Empresa de moda é condenada por submeter trabalhadores bolivianos a condições degradantes

O serviço de costura era feito dentro de uma casa precária, que também servia de moradia

A Primeira Turma do Tribunal Superior do Trabalho rejeitou recurso da M5 Indústria e Comércio Ltda. (M. Officer) contra decisão que a condenou por manter quatro costureiros bolivianos trabalhando em condições degradantes em São Paulo (SP). Os juízos de primeiro e segundo graus reconheceram a relação de emprego e determinaram o pagamento de indenizações por danos extrapatrimoniais. No TST, o colegiado entendeu que, para se chegar a conclusão diversa, seria necessário reanalisar fatos e provas, conduta vedada em recurso de revista.

Resgate

A reclamação trabalhista foi ajuizada por três homens e uma mulher, com o apoio da Defensoria Pública da União. Em 6/6/2014, eles foram resgatados do local de trabalho durante fiscalização conjunta do Ministério Público do Trabalho (MPT), da Defensoria Pública e da Comissão Parlamentar de Inquérito (CPI) Estadual do Trabalho Escravo.

Os estrangeiros estavam de forma irregular no Brasil e foram escolhidos por meio de subcontratações. Eles confeccionavam peças da M. Officer e moravam no próprio local, onde trabalhavam das 7h às 22h.

A oficina era uma casa com fiação exposta, depósito de botijões de gás, sem extintor de incêndio e com saída inadequada (escada sem corrimão). O banheiro era compartilhado pelos homens e pela mulher, e inseticidas eram guardados junto com alimentos. Além disso, a mulher e um dos homens constituíam uma família com um bebê em idade de amamentação que vivia no local.

Contrato de facção

A M5, em sua defesa, alegou que os trabalhadores foram contratados, unicamente, pela empresa Empório Uffizi, que vendia roupas completas para as lojas da M. Officer. Segundo esse argumento, tratava-se de contrato de facção, que tem por objeto a compra de parte da produção, e não a locação de mão de obra ou a prestação de serviços.

Condenação

O juízo da 37ª Vara do Trabalho de São Paulo e, depois, o Tribunal Regional do Trabalho da 2ª Região reconheceram a relação de emprego e deferiram o pagamento de R$ 100 mil a título de indenização por danos extrapatrimonais.

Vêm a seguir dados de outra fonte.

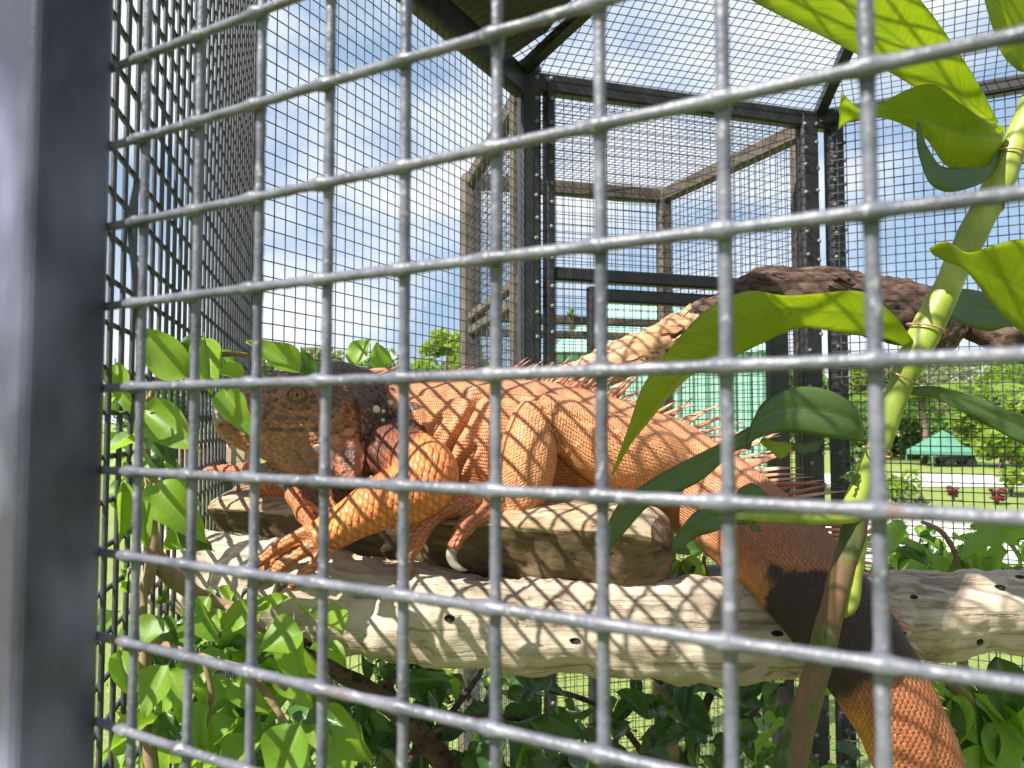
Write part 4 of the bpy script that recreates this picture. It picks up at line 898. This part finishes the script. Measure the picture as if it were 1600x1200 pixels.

Os julgadores constataram que a M5 não saía a campo para contratar os bolivianos encontrados no local da diligência e se valia da  Empório Uffizi, que intermediava as duas pontas da relação. Um dos elementos que demonstraram o vínculo com a gestora da M. Officer é que ela tinha poder diretivo patronal “camuflado no controle indireto por meio de imposição de modelo, ficha técnica, devolução das peças que fugirem aos parâmetros”.

Intermediação

O relator do recurso de revista da M5, ministro Amaury Rodrigues Pinto Júnior, destacou que, conforme o TRT, a Empório Uffizi não tinha costureiras, mas apenas piloteiras (que confeccionam peças-piloto), e atuava como intermediária da M5 para a contratação dos trabalhadores encontrados na fiscalização. “Não se pode falar em contrato de facção quando a empresa contratada nem mesmo tem pessoas para realizar o serviço contratado”, ressaltou.

Dignidade

Quanto aos danos, o TRT registrou que os imigrantes, em busca de abrigo e comida, aceitaram trabalhar em situação degradante, sem as mínimas condições de higiene, além de serem submetidos a jornadas de trabalho exaustivas. “A contratação e a manutenção de trabalhadores em condições degradantes são atos ofensivos à dignidade da pessoa aviltada e justifica o deferimento de indenização por danos extrapatrimoniais”, afirmou o relator.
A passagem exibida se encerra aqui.